Foto muhabirliği, insani yardımı harekete geçirmek açısından hayati bir rol oynar. Felaket bölgelerinden gelen güçlü görseller, çoğu zaman halkta ve uluslararası alanda hızlı bir tepki doğurur. Yardım kuruluşları, hasarın boyutunu değerlendirmek ve kampanyalar başlatmak için bu görsellere ihtiyaç duyar. Fotoğraflar sayesinde, pek çok kez yardım fonları artar, gönüllü ağları genişler.
Örneğin 2023’te Türkiye ve Suriye’yi etkileyen büyük depremlerden sonra, ulusal ve uluslararası ajanslar, bağımsız foto muhabirleri gazetelerin foto muhabirleri tarafından paylaşılan fotoğraflar hem ülkede hem de dünya çapında bir dayanışma dalgası başlattı. Yalnızca devletlerden değil, bireylerden de büyük destek geldi. Bu desteğin temelinde foto muhabirlerinin görsel tanıklığı yatıyordu. 
Bir başka önemli görev ise güç sahiplerini sorumlu tutmaktır.
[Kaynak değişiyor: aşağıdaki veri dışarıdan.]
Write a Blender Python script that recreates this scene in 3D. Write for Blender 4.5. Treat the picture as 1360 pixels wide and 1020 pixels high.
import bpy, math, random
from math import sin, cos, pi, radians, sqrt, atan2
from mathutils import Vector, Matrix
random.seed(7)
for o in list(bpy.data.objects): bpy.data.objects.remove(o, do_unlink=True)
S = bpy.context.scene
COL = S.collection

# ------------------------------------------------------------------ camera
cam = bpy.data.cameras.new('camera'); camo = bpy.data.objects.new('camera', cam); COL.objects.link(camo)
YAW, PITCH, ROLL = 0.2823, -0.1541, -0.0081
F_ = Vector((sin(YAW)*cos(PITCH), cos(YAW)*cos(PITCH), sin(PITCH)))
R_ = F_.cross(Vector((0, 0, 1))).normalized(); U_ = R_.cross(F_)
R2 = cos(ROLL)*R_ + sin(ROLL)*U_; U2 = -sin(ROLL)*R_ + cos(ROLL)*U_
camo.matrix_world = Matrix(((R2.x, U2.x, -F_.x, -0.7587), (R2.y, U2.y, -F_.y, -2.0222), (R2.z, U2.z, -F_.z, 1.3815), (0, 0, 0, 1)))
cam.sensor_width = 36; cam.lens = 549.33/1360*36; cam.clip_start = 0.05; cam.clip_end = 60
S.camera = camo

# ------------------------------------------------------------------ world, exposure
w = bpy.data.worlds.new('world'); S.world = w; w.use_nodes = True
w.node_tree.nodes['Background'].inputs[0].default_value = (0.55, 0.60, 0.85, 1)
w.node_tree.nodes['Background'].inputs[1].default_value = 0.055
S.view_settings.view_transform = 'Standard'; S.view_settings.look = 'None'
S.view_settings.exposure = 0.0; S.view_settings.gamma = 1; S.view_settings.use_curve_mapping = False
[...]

Depremler sırasında hükümetler hazırlık durumları, müdahale hızları ve uzun vadeli iyileştirme planlarıyla yakından izlenir. Foto muhabirleri, yardımın varlığını ya da yokluğunu belgeleyerek bu süreci görünür kılar. Sizlere yansıyan her fotoğrafta bu tür anlarda neye ihtiyaç duyulduğu rahatlıkla gözlemlenebilir.
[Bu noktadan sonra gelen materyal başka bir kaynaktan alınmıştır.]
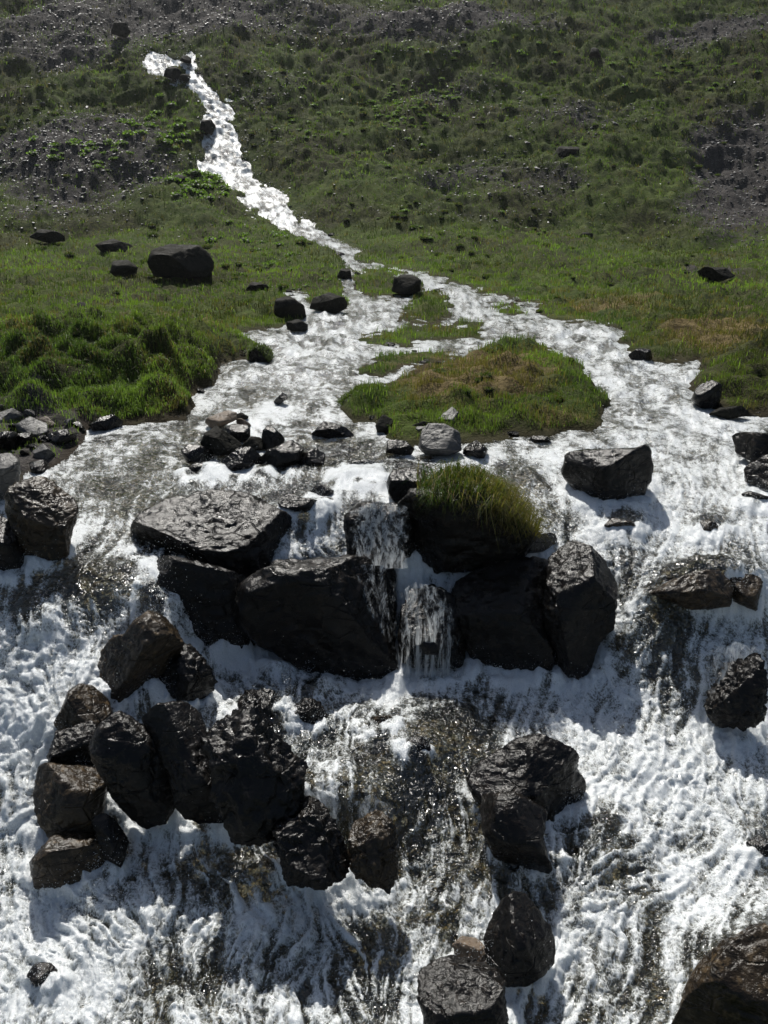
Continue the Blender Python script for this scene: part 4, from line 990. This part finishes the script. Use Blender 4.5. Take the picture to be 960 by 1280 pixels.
# mossy boulder at the left tip of the island
def moss_cap(outline, Yc, lab, n=2600, seed=5):
    rk = rock(lab, outline, 'wet', Yc=Yc, depth=.6, seed=seed, nplanes=3)
    me0 = rk.data; k = len(me0.vertices)
    vs = np.empty(k*3, np.float32); me0.vertices.foreach_get('co', vs); vs = vs.reshape(-1, 3)
    ns = np.empty(k*3, np.float32); me0.vertices.foreach_get('normal', ns); ns = ns.reshape(-1, 3)
    ok = np.where(ns[:, 2] > -.15)[0]; sel = rng.choice(ok, n)
    p = vs[sel]; d = ns[sel]*np.array([1, 1, 0])*.8 + rng.normal(size=(n, 3))*.3; d[:, 2] = 0
    L = rng.uniform(.03, .08, n)*Yc/11; c = np.array([.06, .085, .014])*rng.uniform(.6, 1.4, (n, 1))
    o = blades('moss', p, L, np.full(n, .008)*Yc/11, d, c, parent=rk, kind=None)
moss_cap([(421,524),(424,502),(445,486),(475,484),(488,496),(486,522),(470,531),(438,530)], 12.0, 'mossy dark boulder at the left end of the grassy island', seed=501)
moss_cap([(310,452),(312,440),(322,431),(336,434),(341,448),(336,456),(318,457)], 14.6, 'mossy knob jutting from the left bank into the white water', 900, 502)

# ------------------------------------------------------------------ veils of falling water
def veil(name, top, bot, Yt, Yb, label, fade=.75, bulge=.06, nu=40, nv=60):
    top = np.array(top, float); bot = np.array(bot, float)
    u = np.linspace(0, 1, nu); v_ = np.linspace(0, 1, nv)
    tt = np.stack([np.interp(u, np.linspace(0, 1, len(top)), top[:, i]) for i in (0, 1)], -1)
    bb = np.stack([np.interp(u, np.linspace(0, 1, len(bot)), bot[:, i]) for i in (0, 1)], -1)
    A = at(tt[:, 0], tt[:, 1], Yt); B = at(bb[:, 0], bb[:, 1], Yb)
    V = A[None]*(1-v_[:, None, None]) + B[None]*v_[:, None, None]
    V[..., 1] -= bulge*np.sin(v_*math.pi)[:, None]
    V[..., 1] += pn(V[..., 0]*14, V[..., 2]*2, V[..., 0]*0, 95)*.05
    f_, _ = grid_faces(np.ones((nv, nu), bool))
    me = new_mesh(name, V.reshape(-1, 3), faces4=f_)
    fd = fade - .5*np.abs(u*2-1)[None, :]**4 - .15*(1-v_)[:, None]*0
    fattr(me, 'fade', np.broadcast_to(fd, (nv, nu)))
    link(me, name, M_VEIL, label=label, cat='waterfall')
veil('thin_waterfall', [(436,640),(470,626),(515,634)], [(436,700),(475,708),(514,712)], 7.35, 7.05, 'thin veil of water falling over black rock left of the grassy boulder', .62)
veil('thin_waterfall', [(498,742),(520,728),(560,738)], [(490,850),(540,852),(592,848)], 6.55, 6.42, 'thin strands of water falling over the small rounded central boulder', .55)
veil('thin_waterfall', [(440,708),(470,704),(498,712)], [(440,850),(470,856),(500,852)], 6.85, 6.5, 'faint shaded strands of water down the right end of the long ledge', .42)
veil('thin_waterfall', [(345,985),(380,978),(425,1000)], [(338,1110),(390,1118),(445,1110)], 4.62, 4.42, 'broken sheet of water pouring over the dark crag in the centre', .60)
veil('thin_waterfall', [(436,1005),(468,995),(500,1015)], [(432,1120),(465,1128),(505,1115)], 4.62, 4.42, 'narrow broken sheet of water over the brown rock in the centre foreground', .55)
veil('thin_waterfall', [(880,815),(920,802),(965,815)], [(870,925),(915,935),(975,928)], 6.0, 5.75, 'broken sheet of water over the brown-black rock of the right cascade', .60)
veil('thin_waterfall', [(845,722),(885,705),(935,712)], [(800,815),(860,830),(925,815)], 6.92, 6.62, 'glittering sheet of water sliding over the wide low rock of the right cascade', .50)
veil('thin_waterfall', [(262,940),(300,925),(345,945)], [(262,1035),(310,1045),(350,1035)], 5.25, 5.05, 'faint shaded water trickling down the black crag face', .42)

# ------------------------------------------------------------------ flying drops
def spray(n):
    cs = rng.uniform(-20, 980, n*4); rs_ = rng.uniform(560, 1300, n*4)
    fo = gsamp(FO, cs, rs_); tb = gsamp(TURB, cs, rs_); s_ = gsamp(sd, cs, rs_)
    p = gsamp(W, cs, rs_)
    cl = pn(p[:, 0]*3.2, p[:, 1]*3.2, p[:, 2]*3.2, 97)
    pr = np.clip((fo-.1), 0, 1)*np.clip(.25+cl*2.2, .02, 1)*tb
    idx = np.where((rng.uniform(size=n*4) < pr) & (s_ > 3))[0][:n]
    p = p[idx]; m = p[:, 1]/F; n = len(idx); tb = tb[idx]; cl = np.clip(cl[idx], 0, 1)
    hgt = rng.exponential(.022, n)*(.4+tb)*(1+cl*2.5)
    p = p + np.stack([rng.normal(size=n)*.012, rng.normal(size=n)*.012, hgt], -1)
    s = rng.uniform(.0012, .0034, n)*(.6+m/.006*.5)*np.where(rng.uniform(size=n) < .04, 1.9, 1)
    o8 = np.array([[1,0,0],[-1,0,0],[0,1,0],[0,-1,0],[0,0,1],[0,0,-1]], float)
    f8 = np.array([[0,2,4],[2,1,4],[1,3,4],[3,0,4],[2,0,5],[1,2,5],[3,1,5],[0,3,5]])
    st = np.ones((n, 1, 3)); st[:, 0, 2] = rng.uniform(.8, 1.8, n)
    V = o8[None]*s[:, None, None]*st + p[:, None]
    me = new_mesh('water_spray', V.reshape(-1, 3), faces3=(f8[None]+(np.arange(n)*6)[:, None, None]).reshape(-1, 3))
    link(me, 'water_spray', M_SPRAY, label='fine white drops thrown up by the tumbling stream', cat='water spray', kind='stuff')
spray(70000)
def splash():
    pts, sz = [], []
    src = [(210,760,60,50,900,.35),(300,800,60,30,700,.25)]
    for o_, amt in COLLARS:
        if amt > .6: src.append((o_[:, 0].mean(), o_[:, 1].max()-6, np.ptp(o_[:, 0])*.5, 8, 240, .14))
    for (a_, b_, ra, rb_, k, hh) in src:
        c_ = a_ + rng.uniform(-1, 1, k)*ra; r_ = b_ + rng.uniform(-1, 1, k)*rb_
        p = gsamp(W, c_, r_); p = p + np.stack([rng.normal(size=k)*.03, -np.abs(rng.normal(size=k))*.06, rng.exponential(hh*.45, k)], -1)
        pts.append(p); sz.append(rng.uniform(.0012, .0034, k))
    p = np.concatenate(pts); s_ = np.concatenate(sz); n = len(p)
    o8 = np.array([[1,0,0],[-1,0,0],[0,1,0],[0,-1,0],[0,0,1],[0,0,-1]], float); f8 = np.array([[0,2,4],[2,1,4],[1,3,4],[3,0,4],[2,0,5],[1,2,5],[3,1,5],[0,3,5]])
    V = o8[None]*s_[:, None, None] + p[:, None]
    me = new_mesh('splash_drops', V.reshape(-1, 3), faces3=(f8[None]+(np.arange(n)*6)[:, None, None]).reshape(-1, 3))
    link(me, 'splash_drops', M_SPRAY, label='bright drops leaping beside the foreground boulders', cat='water spray', kind='stuff')
splash()
def mist():
    n = 14000
    cs = rng.uniform(170, 460, n); rs_ = rng.uniform(62, 350, n); q = gsamp(sd, cs, rs_); k = (q > -3) & (q < 40); cs, rs_ = cs[k], rs_[k]
    p = gsamp(W, cs, rs_); m = p[:, 1]/F; n = len(p)
    fall = np.exp(-((rs_-200)/50)**2)
    p = p + np.stack([rng.normal(size=n)*m*2.2, rng.normal(size=n)*m*2, rng.exponential(1, n)*m*(1+3*fall)], -1)
    s_ = m*rng.uniform(.12, .42, n)
    o8 = np.array([[1,0,0],[-1,0,0],[0,1,0],[0,-1,0],[0,0,1],[0,0,-1]], float); f8 = np.array([[0,2,4],[2,1,4],[1,3,4],[3,0,4],[2,0,5],[1,2,5],[3,1,5],[0,3,5]])
    V = o8[None]*s_[:, None, None] + p[:, None]
    me = new_mesh('waterfall_spray', V.reshape(-1, 3), faces3=(f8[None]+(np.arange(n)*6)[:, None, None]).reshape(-1, 3))
    link(me, 'waterfall_spray', M_SPRAY, label='white drops around the distant waterfall on the slope', cat='water spray', kind='stuff')
mist()

# ------------------------------------------------------------------ light, world, camera
EL, AZ = math.radians(50), math.radians(-12)
sdir = Vector((math.sin(AZ)*math.cos(EL), math.cos(AZ)*math.cos(EL), math.sin(EL)))
sun = bpy.data.lights.new('sun', 'SUN'); sun.energy = 4.6; sun.angle = math.radians(.5); sun.color = (1, .965, .90)
so = bpy.data.objects.new('sun', sun); COL.objects.link(so); so.rotation_euler = sdir.to_track_quat('Z', 'Y').to_euler()
so.location = (0, 20, 60)
world = bpy.data.worlds.new('World'); scene.world = world; world.use_nodes = True
nt = world.node_tree; nt.nodes.clear()
sky = nt.nodes.new('ShaderNodeTexSky'); sky.sky_type = 'NISHITA'; sky.sun_disc = False; sky.sun_elevation = EL; sky.sun_rotation = AZ
bg = nt.nodes.new('ShaderNodeBackground'); bg.inputs[1].default_value = .05
wo = nt.nodes.new('ShaderNodeOutputWorld'); nt.links.new(sky.outputs[0], bg.inputs[0]); nt.links.new(bg.outputs[0], wo.inputs[0])

bm = bmesh.new(); bmesh.ops.create_cube(bm, size=1.0); me = bpy.data.meshes.new('haze'); bm.to_mesh(me); bm.free()
hz = bpy.data.materials.new('haze_air'); hz.use_nodes = True; ht = hz.node_tree; ht.nodes.clear()
ho = ht.nodes.new('ShaderNodeOutputMaterial'); pv = ht.nodes.new('ShaderNodeVolumePrincipled')
pv.inputs['Color'].default_value = (.86, .88, .90, 1); pv.inputs['Density'].default_value = .00028; pv.inputs['Anisotropy'].default_value = .55
ht.links.new(pv.outputs[0], ho.inputs['Volume'])
o = link(me, 'haze', hz, kind='stuff', label='thin bright air between the viewer and the slope', cat='haze'); o.scale = (1100, 800, 330); o.location = (0, 100, 115)

cam = bpy.data.cameras.new('camera'); cam.sensor_fit = 'VERTICAL'; cam.sensor_height = 32.0; cam.lens = F/1280*32.0
cam.clip_end = 2000; cam.clip_start = .05
co = bpy.data.objects.new('camera', cam); COL.objects.link(co); co.location = (0, 0, H); co.rotation_euler = (math.pi/2 - PITCH, 0, 0)
scene.camera = co
vs_ = scene.view_settings; vs_.view_transform = 'Standard'; vs_.look = 'None'; vs_.exposure = .5; vs_.gamma = 1; vs_.use_curve_mapping = False
cy = scene.cycles
cy.max_bounces = 6; cy.diffuse_bounces = 3; cy.glossy_bounces = 2; cy.transmission_bounces = 4; cy.transparent_max_bounces = 12
cy.sample_clamp_indirect = 3; cy.sample_clamp_direct = 8
cy.use_denoising = True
Sokaklarda yatan insanlar, yardım alamayan köyler, öfkeli protestolar ya da dayanışma örnekleri; bunların hepsi tarihe kalacak belge niteliğindedir. Özellikle basın özgürlüğünün kısıtlı olduğu ülkelerde, bağımsız foto muhabirleri, gerçekleri gösterebilecek belki de tek kaynaktır.
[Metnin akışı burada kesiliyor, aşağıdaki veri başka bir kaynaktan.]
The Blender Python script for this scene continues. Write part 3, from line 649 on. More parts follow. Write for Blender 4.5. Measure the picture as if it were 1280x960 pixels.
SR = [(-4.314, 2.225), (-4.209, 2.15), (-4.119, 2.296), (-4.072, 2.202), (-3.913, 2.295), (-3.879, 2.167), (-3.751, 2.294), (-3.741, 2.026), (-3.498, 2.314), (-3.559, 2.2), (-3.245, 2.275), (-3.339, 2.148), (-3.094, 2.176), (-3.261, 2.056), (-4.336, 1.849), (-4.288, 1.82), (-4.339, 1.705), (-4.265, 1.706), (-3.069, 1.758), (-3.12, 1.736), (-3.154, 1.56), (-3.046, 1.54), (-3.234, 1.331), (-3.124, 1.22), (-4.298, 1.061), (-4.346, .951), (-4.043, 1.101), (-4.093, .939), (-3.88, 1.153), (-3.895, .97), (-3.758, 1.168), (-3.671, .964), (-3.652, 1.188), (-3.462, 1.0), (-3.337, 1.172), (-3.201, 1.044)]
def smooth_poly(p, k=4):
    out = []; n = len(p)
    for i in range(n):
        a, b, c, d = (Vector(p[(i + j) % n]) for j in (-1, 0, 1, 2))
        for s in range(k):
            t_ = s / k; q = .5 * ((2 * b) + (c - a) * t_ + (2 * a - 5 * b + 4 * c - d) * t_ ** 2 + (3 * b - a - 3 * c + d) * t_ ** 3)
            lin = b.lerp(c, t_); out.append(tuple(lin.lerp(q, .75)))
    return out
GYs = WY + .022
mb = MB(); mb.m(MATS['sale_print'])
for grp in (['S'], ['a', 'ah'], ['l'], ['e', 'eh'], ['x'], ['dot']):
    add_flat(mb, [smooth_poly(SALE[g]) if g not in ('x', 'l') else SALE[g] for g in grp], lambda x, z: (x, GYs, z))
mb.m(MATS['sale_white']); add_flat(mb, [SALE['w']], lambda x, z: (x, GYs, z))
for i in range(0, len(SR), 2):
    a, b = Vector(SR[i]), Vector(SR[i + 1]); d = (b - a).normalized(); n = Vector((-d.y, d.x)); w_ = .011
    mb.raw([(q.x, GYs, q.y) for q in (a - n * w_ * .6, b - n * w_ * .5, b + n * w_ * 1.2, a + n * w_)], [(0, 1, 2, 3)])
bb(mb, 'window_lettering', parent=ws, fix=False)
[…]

Deprem bölgelerinde çalışmak, yalnızca fiziksel olarak tehlikeli değil, aynı zamanda psikolojik olarak yıpratıcıdır. Foto muhabirleri ölümle, acıyla ve yıkımla yüz yüze gelir. Kendi travmalarıyla başa çıkarken görevlerini sürdürmek zorundadırlar. Aynı zamanda her karede etik bir karar vermek zorundadırlar.
Ağlayan bir çocuğun fotoğrafı çekilmeli mi? Ölen bir kişinin yüzü gösterilmeli mi? Bu soruların kesin bir cevabı yoktur. Ancak bu sorular, her karede yeniden sorulmalı çünkü bir insanın onuru, hikâyeyi anlatma kadar önemlidir.
Sorumlu foto muhabirleri, mümkün olduğunca izin alarak çalışır, kimlikleri korumaya özen gösterir ve görüntülerde dramatik detaylar yerine bağlamı ve insan hikayesini ön plana çıkarır. Amaç şok etmek değil, anlayış ve empati uyandırmaktır.
Depremin hemen ardından acı öne çıksa da foto muhabirlerin bir diğer görevi de direnişi ve umudu anlatmaktır. Topluluklar yeniden inşa edilir, insanlar birbirine yardım eder, yıkıntıların içinde dayanışma doğar. Bu anlar da en az felaket anları kadar belgelidir.
Bir gönüllünün yemek dağıtması, bir doktorun hastaya yardım etmesi ya da yıkılmış bir sokakta gülümseyen bir çocuk… Bunlar, insanlığın en karanlık anlarında bile ışık taşıyabildiğini gösteren karelerdir.
Enkazın ve yıkımın ortasında, foto muhabirler dünyanın gözleri olur. Kaçmak yerine yaklaşırlar, korkmadan değil, birinin hikâyeyi anlatması gerektiğine inandıkları için. Çoğu zaman görünmez, teşekkürü bilinmeyen ve riskli bir görevdir bu. Ama onların yokluğunda, felaketlerin gerçek yüzü karanlıkta kalır.
Depremler sırasında bir foto muhabirin misyonu yalnızca fotoğraf çekmek değildir. Bu, hafızayı korumak, adaleti talep etmek, merhameti tetiklemek ve her yıkılmış duvarın arkasında bir insanın olduğunu hatırlatmaktır.